The material is somewhat dated and the plot is repetitious and predictable, yet in the hands of talented actors Becky Saunders and Justin Samuel Cowan — both newcomers to STC — it turns out to be an enjoyable evening of theater.
This is the story of an older woman, Lily, who arranges for private dance lessons in her St. Petersburg Beach, Fla., condo. Enter Michael, a middle-aged ex-Broadway chorus boy with a huge chip on his shoulder. The sparks fly from the beginning. Lily is the wife of a Baptist minister; Michael can’t control his temper and uses foul language.
Each of the seven scenes in the play follows the same format — Michael arrives for the lesson, his boom box and the foot cut-outs he places on the floor to help learn the dance steps in his duffel bag. There are personality clashes resulting from some hidden secret one or the other are trying to protect, Lily threatens to end the lessons, they talk, they argue and they dance.

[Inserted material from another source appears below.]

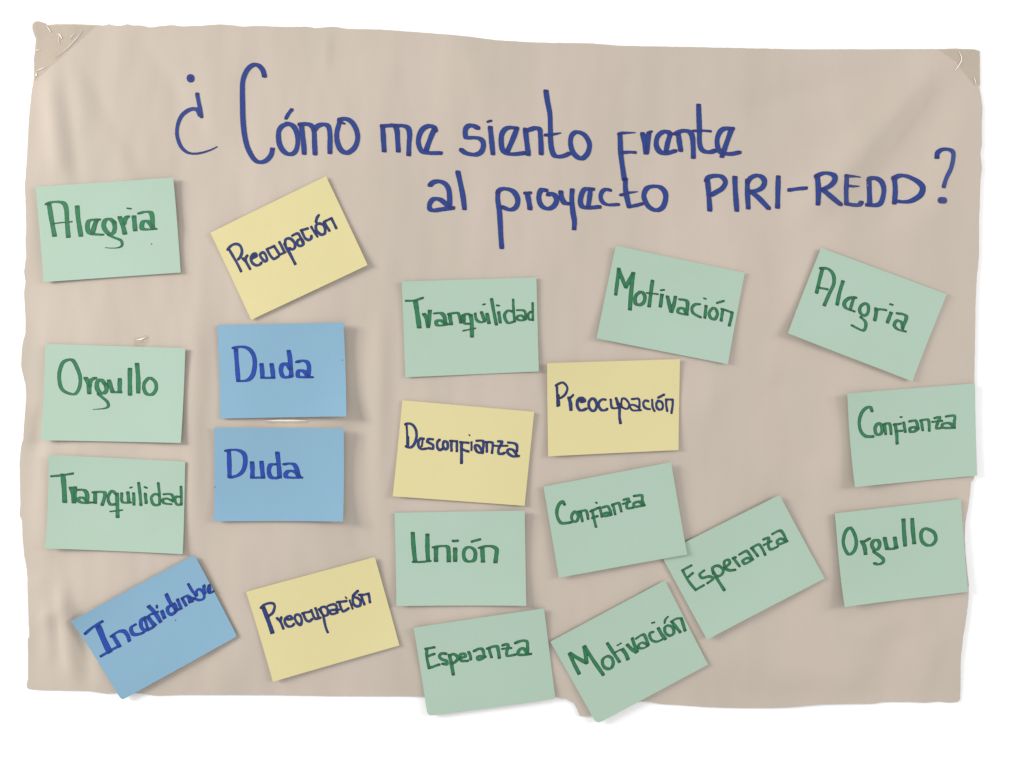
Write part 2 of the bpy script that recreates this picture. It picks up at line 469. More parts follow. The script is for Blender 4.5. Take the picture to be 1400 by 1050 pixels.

The scene ends with a phone call from a downstairs neighbor, Ida, who is upset about the sound of dancing feet on her ceiling.
As they work through their differences, secrets are revealed. Lily’s husband isn’t out running errands, he actually died a few years ago. Michael’s wife isn’t sick, he has no wife because he’s gay and mourning his own losses. As they work their way through the swing, the tango, the Viennese waltz and others, a grudging friendship begins to form as more secrets are shared and the loneliness that both people feel begins to dissolve.
Saunders and Cowan make these characters believable and play beautifully off each other. Lily is reserved and her Southern gentility has been forged by years of being a minister’s wife, always smiling, always gracious, keeping all of her real feelings bottled up. She has perhaps never encountered anything as open, brash and vulgar as Michael.
Michael uses anger to protect himself, suspecting homophobia in every person he meets, but he senses Lily’s vulnerability. Over the weeks, he responds to her desperate need for friendship, which early on telescopes the emotional final scene, “Bonus Lessons.”
The set for this show, designed by Mims Mattair, also a newcomer to STC, is perhaps the most memorable I have seen in the Pollock Theater. He uses the entire stage, from door to door for Lily’s condo, complete with kitchenette and a sweeping view of the ocean. It is all painted white and the brightness draws the audience into Lily’s world.
Despite its predictability, and the dated material, “Six Dance Lessons in Six Weeks” is an enjoyable production, especially in this age when “Dancing with the Stars” has brought dance into greater prominence.
I wonder what Lily and Michael would have done with the Paso Doble.